Even ahead of the shutdown, the GOP was pointing to a Republican poll of 18 House districts that showed Obamacare was still unpopular. But when the showdown was presented as battle between passing a clean funding bill or negotiating over health care, Republicans still narrowly trailed Democrats in crucial House swing districts next fall -- the type of districts that will be the crux of the 2014 playing field.

But Republicans have countered on the shutdown with their own messaging. On Wednesday, they released radio ads targeting their own crop of Democrats who sit in swing districts, hitting them over protecting lawmaker health care subsidies to purchase coverage.

“Instead of living by the same rules as everyone else, members of Congress receive special subsidies to pay for their healthcare,” says one ad targeting Rep. Ann Kirkpatrick, whose Arizona district voted for Romney.
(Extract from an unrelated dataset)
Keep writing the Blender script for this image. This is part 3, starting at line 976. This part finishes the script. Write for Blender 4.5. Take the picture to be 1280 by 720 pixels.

“I think our cleanest message we may have stepped on a little bit, but hopefully we can bring it out more, is pushing the individual mandate back,” said Guy Harrison, who was the National Republican Congressional Committee’s executive director during both the 2010 and 2012 cycles. “All the arguments are on our side.”

But, Harrison cautioned, both sides have to be careful.

“It’s a highwire act from here on out to see which side can overplay their hand,” Harrison cautioned, though.

Other Republicans also warned that it’s not even the halfway point to the midterms.

“13 months is a long time in American politics and it’s going to seem even longer for House Democrats who will be spending that time defending ObamaCare’s broken promises,” said NRCC spokeswoman Andrea Bozek.

But with a debt ceiling fight looming and other spending bills to face off before the year ends, Democrats also argue that for Republicans, the worst may be yet to come.

“While I don’t think we should be spiking the football today, the more they keep doing this, and I’m pretty confident they will, the better and better things are going to look for us,” said Lowe.